Supporting Dynamic Translation Granularity for Hybrid Memory Systems

Abstract

Hybrid memory has become a promising new solution for meeting ever growing memory capacity demands in a cost-effective way. In hybrid memory systems, the fast and high bandwidth memory is used to store performance-critical data, while the slow and low bandwidth memory provides capacity backup. In supporting such hybridization, virtual memory is the key mechanism, which can combine different memory components to a single memory view. For efficient translation for virtual memory, page size has been growing. However, the hybrid memory support requires fine-grained migration to quickly move only necessary memory portions to the precious fast memory. To address the challenges posed by the conflicting goals in the hybrid memory support based on virtual memory, this paper investigates decoupling of address translation into a two-step process.
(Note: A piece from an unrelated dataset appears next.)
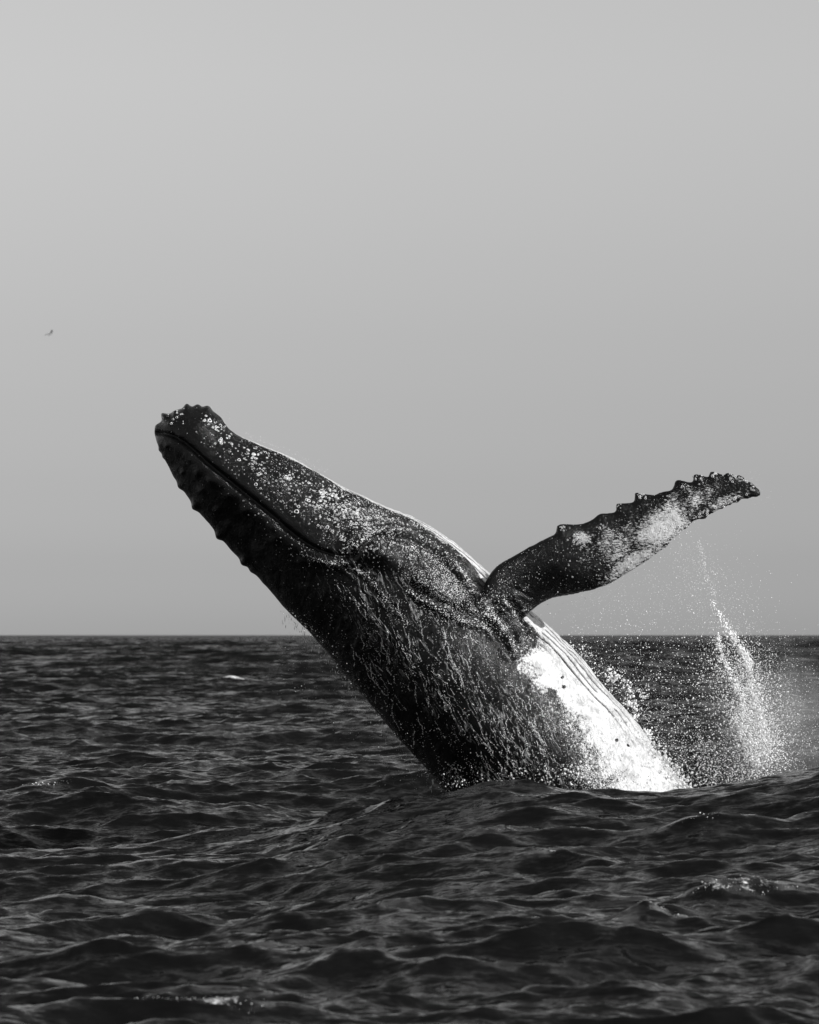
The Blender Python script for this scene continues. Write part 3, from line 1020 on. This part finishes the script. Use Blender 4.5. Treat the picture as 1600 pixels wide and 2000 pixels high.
def clinging_drops():  # opaque white beads carry the sparkle of the wet skin in their colour
    cs, rs = [], []
    def add(n, u0, v0, su, sv, ang, r0, r1, even=0.0):
        ca, sa = math.cos(R(ang)), math.sin(R(ang))
        for _ in range(n):
            a, b = random.gauss(0, su), random.gauss(0, sv)
            loc, nn = hit(u0 + a * ca - b * sa, v0 + a * sa + b * ca)
            if loc is None or nn.y > -0.05:
                continue
            w = vnoise(np.array([loc.x * 3.1, loc.y * 3.1 + 40, loc.z * 3.1])) + .5 * vnoise(np.array([loc.x * 9, loc.y * 9, loc.z * 9]))
            if w + even < 0.62 + 0.25 * random.random():
                continue
            cs.append(loc)
            rs.append(r0 + (r1 - r0) * random.random() ** 3)
    add(3600, 875, 1150, 55, 24, 42, .003, .009, .25)
    def along(n, pts, sp, r0, r1):  # white beads lined up on the folds imitate the sheen of their ridges
        line = smooth_line(pts, 100)
        tear = [vnoise(np.array([k * .11 + line[0, 0], .3, .5])) for k in range(100)]
        for _ in range(n):
            i = random.randrange(100)
            if tear[i] + random.uniform(-.2, .2) < .42:
                continue
            loc, nn = hit(line[i, 0] + random.gauss(0, sp), line[i, 1] + random.gauss(0, sp))
            if loc is not None and nn.y < -0.05:
                cs.append(loc)
                rs.append(r0 + (r1 - r0) * random.random() ** 2)
    along(800, [(672, 1072), (700, 1060), (738, 1036), (790, 1038), (845, 1060), (890, 1100), (930, 1150)], 3.0, .003, .010)
    along(480, [(760, 1058), (830, 1080), (880, 1128), (925, 1195), (960, 1235)], 2.2, .003, .009)
    along(420, [(700, 1016), (745, 1012), (800, 1020), (860, 1048), (905, 1092)], 2.6, .003, .009)
    along(360, [(650, 1000), (720, 996), (790, 1006), (850, 1030)], 2.4, .003, .009)
    along(260, [(640, 1102), (690, 1112), (720, 1125), (745, 1160), (790, 1205)], 3.0, .003, .009)
    along(240, [(790, 1150), (850, 1188), (905, 1213), (960, 1230)], 2.5, .003, .010)
    along(200, [(590, 1082), (640, 1098), (680, 1100)], 3.0, .003, .009)
    along(300, [(950, 1190), (985, 1225), (1010, 1275)], 4, .003, .011)
    along(260, [(985, 1165), (1010, 1200), (1035, 1250)], 4, .003, .010)
    add(2400, 1110, 1400, 110, 34, 52, .003, .010)
    add(1600, 1150, 1490, 50, 30, 30, .003, .011)
    add(900, 700, 1010, 80, 40, 35, .003, .008)
    add(1500, 900, 1400, 130, 70, 52, .003, .009)
    add(900, 740, 1220, 60, 50, 40, .003, .008)
    add(1100, 980, 1200, 40, 50, 30, .003, .009)
    add(800, 1260, 1050, 80, 25, -35, .003, .007)
    add(500, 880, 1490, 30, 30, 40, .004, .011)
    add(700, 620, 940, 120, 10, 33, .003, .008)
    keep = []
    for k, c_ in enumerate(cs):
        du, dv = c_[0] * FOC / c_[1] + 800 - 748, 1240 - (c_[2] - CAM_H) * FOC / c_[1] - 1092
        a_, b_ = du * .85 + dv * .52, -du * .52 + dv * .85
        if (a_ / 46) ** 2 + (b_ / 24) ** 2 > random.uniform(.7, 1.3):
            keep.append(k)
    cs, rs = [cs[k] for k in keep], [rs[k] for k in keep]
    o = drops_mesh('clinging_droplets', [tuple(c) for c in cs], rs, M_DROP)
    o['kind'] = 'stuff'
    o['label'] = 'water beads, white to stand for glints, scattered over the whale skin'
    o['category'] = 'water'
clinging_drops()

def spray():
    P, Rr = [], []
    def cloud(path, n, s0, s1, r0, r1, ydepth, pw=3.0, ybase=0.0):
        path = smooth_line(path, 80)
        for _ in range(n):
            t = random.random()
            i = int(t * 79)
            s = s0 + (s1 - s0) * t
            u, v = path[i, 0] + random.gauss(0, s), path[i, 1] + random.gauss(0, s * .8)
            if v > 1560:
                continue
            P.append(to_world(u, v, ybase + random.gauss(0, ydepth)))
            Rr.append(r0 * .85 + (r1 * 1.05 - r0) * random.random() ** (pw + 1.0))
    main = [(1330, 1040), (1365, 1110), (1400, 1190), (1440, 1270), (1475, 1360), (1490, 1440), (1500, 1510)]
    cloud(main, 2600, 22, 40, .0022, .010, .7)
    cloud([(1410, 1260), (1430, 1330), (1460, 1420), (1480, 1500)], 6500, 26, 46, .0022, .011, .8)
    cloud([(1450, 1290), (1480, 1380), (1500, 1480)], 8500, 30, 36, .0022, .010, .9)
    cloud([(1480, 1270), (1515, 1380), (1535, 1490)], 7000, 50, 52, .002, .008, 1.0)
    cloud([(1240, 1260), (1290, 1350), (1340, 1440), (1390, 1510)], 8000, 70, 62, .0018, .010, 1.2, 3.5)
    cloud([(1120, 1190), (1220, 1180), (1320, 1140)], 2200, 55, 55, .0018, .008, 1.0)
    cloud([(1350, 1100), (1400, 1180), (1430, 1240)], 2600, 55, 60, .0018, .008, 1.0)
    cloud([(1420, 940), (1470, 940), (1490, 975)], 260, 22, 22, .0015, .005, .3, 3, -1.4)
    cloud([(1120, 1260), (1190, 1330), (1260, 1420), (1330, 1510)], 2600, 16, 26, .002, .012, .5, 4)
    cloud([(1340, 1480), (1400, 1510), (1480, 1510)], 3600, 40, 26, .0025, .010, .8)
    cloud([(1455, 1380), (1485, 1440), (1495, 1505)], 5000, 26, 26, .0022, .012, .6)
    cloud([(870, 1528), (1000, 1515), (1130, 1508)], 240, 14, 9, .002, .009, .15, 3, -1.75)
    # fine haze of drops blown off the throat edge
    cloud([(420, 800), (440, 815)], 90, 12, 12, .0015, .004, .2)
    cloud([(480, 850), (560, 885), (640, 925)], 500, 7, 9, .0015, .006, .3)
    cloud([(600, 860), (760, 900), (900, 1000)], 260, 70, 70, .0012, .003, .6)
    # drips falling off the dark back
    cloud([(560, 1190), (610, 1240), (665, 1300), (720, 1370), (780, 1440), (850, 1520)], 1500, 8, 24, .0018, .007, .5, 3, -.4)
    cloud([(560, 1280), (640, 1360), (740, 1460), (800, 1520)], 380, 34, 34, .0018, .006, .6, 3, -.4)
    o = drops_mesh('spray_droplets', P, Rr, M_DROP)
    o['kind'] = 'stuff'
    o['label'] = 'white spray of droplets thrown up behind the whale under its flipper'
    o['category'] = 'spray'
    # short hanging drips
    cs, rs, st = [], [], []
    edge = smooth_line([(555, 1190), (610, 1240), (665, 1300), (720, 1370), (780, 1440), (850, 1520)], 80)
    for _ in range(170):
        i = random.randrange(80)
        cs.append(to_world(edge[i, 0] + random.uniform(-14, 6), edge[i, 1] + random.uniform(0, 26), -.2 + random.gauss(0, .25)))
        rs.append(random.uniform(.0025, .006))
        st.append(random.uniform(2, 9))
    o = drops_mesh('hanging_drips', cs, rs, M_DROP, np.array(st))
    o['kind'] = 'stuff'
    o['label'] = 'short streaks of water dripping off the dark underside of the whale'
    o['category'] = 'water'
spray()

def strands():
    cs, rs = [], []
    def rope(pts, n, sp, r0, r1, y=0.1):
        line = smooth_line(pts, 200)
        tear = np.array([vnoise(np.array([k * .06, len(cs) * .37, .5])) for k in range(200)])
        for _ in range(n):
            i = random.randrange(200)
            if tear[i] < .38 and random.random() < .8:
                continue
            w = sp * (.35 + 1.3 * tear[i])
            cs.append(to_world(line[i, 0] + random.gauss(0, w), line[i, 1] + random.gauss(0, w), y + random.gauss(0, .06)))
            rs.append(r0 + (r1 - r0) * random.random() ** 1.6)
    rope([(1388, 1172), (1410, 1212), (1432, 1245), (1452, 1275), (1462, 1300), (1466, 1345)], 750, 3.4, .003, .016)
    rope([(1425, 1232), (1440, 1258), (1456, 1282), (1464, 1306)], 330, 3.4, .005, .020)
    rope([(1365, 1060), (1373, 1085), (1378, 1120), (1398, 1165)], 240, 2.4, .003, .009)
    rope([(1400, 1245), (1408, 1272), (1418, 1300), (1432, 1330), (1452, 1362)], 430, 3.4, .004, .017, 0)
    rope([(1455, 1350), (1450, 1385), (1462, 1412)], 300, 3.2, .005, .018)
    rope([(1440, 1390), (1452, 1440), (1480, 1490)], 600, 7, .005, .02)
    rope([(1470, 1330), (1484, 1400), (1500, 1480)], 900, 9, .004, .017)
    rope([(1185, 1325), (1198, 1316), (1212, 1326), (1228, 1340), (1234, 1362)], 150, 4.5, .005, .021, 0)
    rope([(1205, 1318), (1196, 1332)], 40, 2.4, .005, .018, 0)
    rope([(1246, 1345), (1254, 1362), (1262, 1356)], 70, 2.4, .004, .012, 0)
    rope([(1228, 1372), (1240, 1380), (1240, 1396), (1232, 1408)], 150, 4.0, .006, .022, 0)
    rope([(1262, 1425), (1268, 1440), (1262, 1452)], 110, 3.2, .006, .02, 0)
    o = drops_mesh('water_strands', cs, rs, M_DROP)
    o['kind'] = 'stuff'
    o['label'] = 'ropes of white water flung up in the spray right of the whale'
    o['category'] = 'spray'
strands()

def mist():
    """the finest spray: a small cloud of even white scatter thinning outwards"""
    t = NT('fine_spray')
    co = t.n('TexCoord').outputs['Object']
    ln = t.n('VectorMath', operation='LENGTH')
    t.l(co, ln.inputs[0])
    fall = t.ss(ln.outputs['Value'], 0.98, 0.15)
    nd = t.n('TexNoise')
    nd.inputs['Scale'].default_value = 2.2
    nd.inputs['Detail'].default_value = 5
    nd.inputs['Roughness'].default_value = 0.65
    t.l(co, nd.inputs['Vector'])
    dens = t.math('MULTIPLY', t.math('MULTIPLY', fall, t.ss(nd.outputs[0], 0.28, 0.78)), 0.75)
    pv = t.n('VolumePrincipled')
    pv.inputs['Color'].default_value = (.95, .95, .95, 1)
    t.l(dens, pv.inputs['Density'])
    t.l(pv.outputs[0], t.out.inputs['Volume'])
    v, f = BALL_V, BALL_F
    v, f = _finer(v, f)
    o = mesh_from('spray_mist', v * 1.03, f, t.m, True)
    c = to_world(1528, 1415, 0.6)
    o.location = tuple(c)
    o.scale = (1.5, 1.2, 1.55)
    o.rotation_euler = (0, R(-14), 0)
    o['kind'] = 'stuff'
    o['label'] = 'pale mist of the finest spray hanging over the swell at right'
    o['category'] = 'mist'
mist()

# foam where the belly leaves the water: lumps of white water along the edge
def splash():
    cs, rs = [], []
    line = smooth_line([(1225, 1405), (1262, 1445), (1295, 1490), (1325, 1532), (1345, 1570)], 60)
    for _ in range(1500):
        i = int(random.random() ** .6 * 59)
        sp = 4 + 10 * i / 59
        cs.append(to_world(line[i, 0] + random.gauss(-2, sp), line[i, 1] + random.gauss(0, sp), -.1 + random.gauss(0, .25)))
        rs.append((.005 + .021 * random.random() ** 2) * (0.6 + .6 * i / 59))
    wl_ = smooth_line([(875, 1540), (960, 1530), (1060, 1532), (1160, 1542), (1240, 1545)], 60)
    for _ in range(260):
        i = random.randrange(60)
        cs.append(to_world(wl_[i, 0] + random.gauss(0, 6), wl_[i, 1] - abs(random.gauss(0, 13)), -1.7 + random.gauss(0, .12)))
        rs.append(.0025 + .012 * random.random() ** 3)
    for _ in range(320):
        cs.append(to_world(1140 + random.gauss(0, 18), 1512 + random.gauss(0, 9), -1.75 + random.gauss(0, .1)))
        rs.append(.004 + .016 * random.random() ** 2)
    o = drops_mesh('splash_foam', cs, rs, M_FOAM)
    o['kind'] = 'stuff'
    o['label'] = 'white foam boiling where the pale belly leaves the sea'
    o['category'] = 'foam'
splash()

# glistening lumps on the breaking crests
def crest_foam():
    f = SEA_F
    ok = (f > 0.2) & (SEA_V[..., 1] < 75)
    flat = np.argwhere(ok)
    wts = f[ok]
    y = SEA_V[flat[:, 0], flat[:, 1], 1]
    prob = wts ** 2 * np.clip(y / 40, .3, 40) ** 1.5
    prob /= prob.sum()
    pick = rng.choice(len(flat), size=min(1300, len(flat)), replace=False, p=prob)
    pts = SEA_V[flat[pick, 0], flat[pick, 1]]
    r = (0.002 + 0.009 * rng.random(len(pts)) ** 3) * np.clip(pts[:, 1] / 50, .5, 12)
    o = drops_mesh('crest_foam', pts + rng.normal(size=pts.shape) * np.array([.03, .03, .008]), r, M_FOAM)
    o['kind'] = 'stuff'
    o['label'] = 'white flecks of foam on the breaking wave crests'
    o['category'] = 'foam'
crest_foam()

# ------------------------------------------------------------------ bird
def bird():
    y = 420.0
    cx, cz = (96 - 800) / FOC * y, CAM_H + (1240 - 653) / FOC * y
    t = NT('feathers')
    t.principled(t.grey(t.mix(t.noise(6, 3), 0.16, 0.30)), 0.7)
    V, F = [], []
    # body: a spindle along x, then two swept wings as flat lofted blades
    prof = [(-.30, .008), (-.24, .045), (-.14, .065), (0, .085), (.14, .07), (.24, .03), (.34, .05), (.40, .012)]
    sg = 8
    for px, r in prof:
        for k in range(sg):
            a = 2 * math.pi * k / sg
            V.append((px, r * math.cos(a), r * .9 * math.sin(a) + .04 * px))
    for i in range(len(prof) - 1):
        for k in range(sg):
            F.append((i * sg + k, i * sg + (k + 1) % sg, (i + 1) * sg + (k + 1) % sg, (i + 1) * sg + k))
    for s in (-1, 1):
        st = [(0.02, 0.0, .02, .15, .03), (.22, s * .25, .22, .15, .022), (.10, s * .5, .30, .12, .014), (-.16, s * .78, .24, .03, .006)]
        b = len(V)
        for (mx, my, mz, c, th) in st:
            V += [(mx - c, my, mz), (mx, my, mz + th), (mx + c, my, mz), (mx, my, mz - th)]
        for i in range(3):
            for k in range(4):
                F.append((b + i * 4 + k, b + i * 4 + (k + 1) % 4, b + (i + 1) * 4 + (k + 1) % 4, b + (i + 1) * 4 + k))
        F.append((b + 12, b + 13, b + 14, b + 15))
    me = bpy.data.meshes.new('bird')
    me.from_pydata(V, [], F)
    me.materials.append(t.m)
    for p in me.polygons:
        p.use_smooth = True
    o = bpy.data.objects.new('bird', me)
    C.objects.link(o)
    o.location = (cx, y, cz)
    o.rotation_euler = (R(-20), R(-12), R(40))
    o['label'] = 'tiny distant bird flying in the empty grey sky'
    o['category'] = 'bird'
bird()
With the two-level translation, the critical core-side TLBs perform the translation to an intermediate address space, and the memory-side translation provides the actual physical location in memory devices. As the second-level translation handling page migration across different memory types, is decoupled from the first-level translation, it allows dynamic adjustment of its mapping granularity to improve the efficiency of translation and data reuse in the fast memory. This paper proposes a hardware architecture which identifies the memory access behavior of an application online and selects the best mapping granularity for the second-level translation.